High energy prices drag down European economy; Slovakia faces stagflation

From SME · () Slovak

Translated from Slovak, summarized and contextualized by DistantNews.

At a glance

News Official statement Context piece
  • The European economy faces slower growth due to high energy prices, with the EU Commission warning of an energy shock.
  • Slovakia's economy is projected to stagnate with a growth of only 0.8% in 2026, facing stagflation risks.
  • The conflict in the Middle East has driven up oil and gas prices, impacting inflation and economic forecasts across Europe.

The European economy is grappling with a slowdown, exacerbated by soaring energy prices and geopolitical instability. The European Commission has revised its growth forecasts downward, warning of a significant energy shock stemming from the conflict in the Middle East. This situation is particularly concerning for Slovakia, which faces the risk of stagflation.

The Commission's spring economic forecast projects a slower GDP growth for the EU, now estimated at 1.1% for 2026, a decrease from previous expectations. The eurozone is expected to grow by only 0.9%. The conflict, triggered by an attack on Iran, has led to a sharp increase in oil and gas prices, pushing inflation up across the continent. The overall EU inflation is expected to average 3.1% this year. Economic sentiment indicators, such as the PMI, have fallen to a 31-month low, signaling a potential recession.

For Slovakia, the outlook is particularly bleak, with the economy practically stagnating at a projected 0.8% GDP growth in 2026. This is a significant downgrade from earlier recommendations that anticipated growth fueled by reforms and recovery plan investments. Private consumption is expected to weaken due to ongoing fiscal consolidation and the impact of the energy crisis.
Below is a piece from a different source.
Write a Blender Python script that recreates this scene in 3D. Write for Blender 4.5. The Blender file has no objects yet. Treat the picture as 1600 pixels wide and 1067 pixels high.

While investments may see some growth from EU funds and defense spending, net exports are projected to remain only slightly positive amidst global uncertainty and challenges within the Slovak industry.

Inflation in Slovakia is also expected to remain high, at 4.3% in 2026, primarily driven by energy costs, before potentially falling to 3.2% in 2027. The unemployment rate is forecast to slightly increase to 5.7%. The article points to the country's "unmanaged consolidation" as a key factor hindering economic progress, contrasting it with previous EU Council recommendations that advised limiting state net expenditure growth and phasing out untargeted energy subsidies.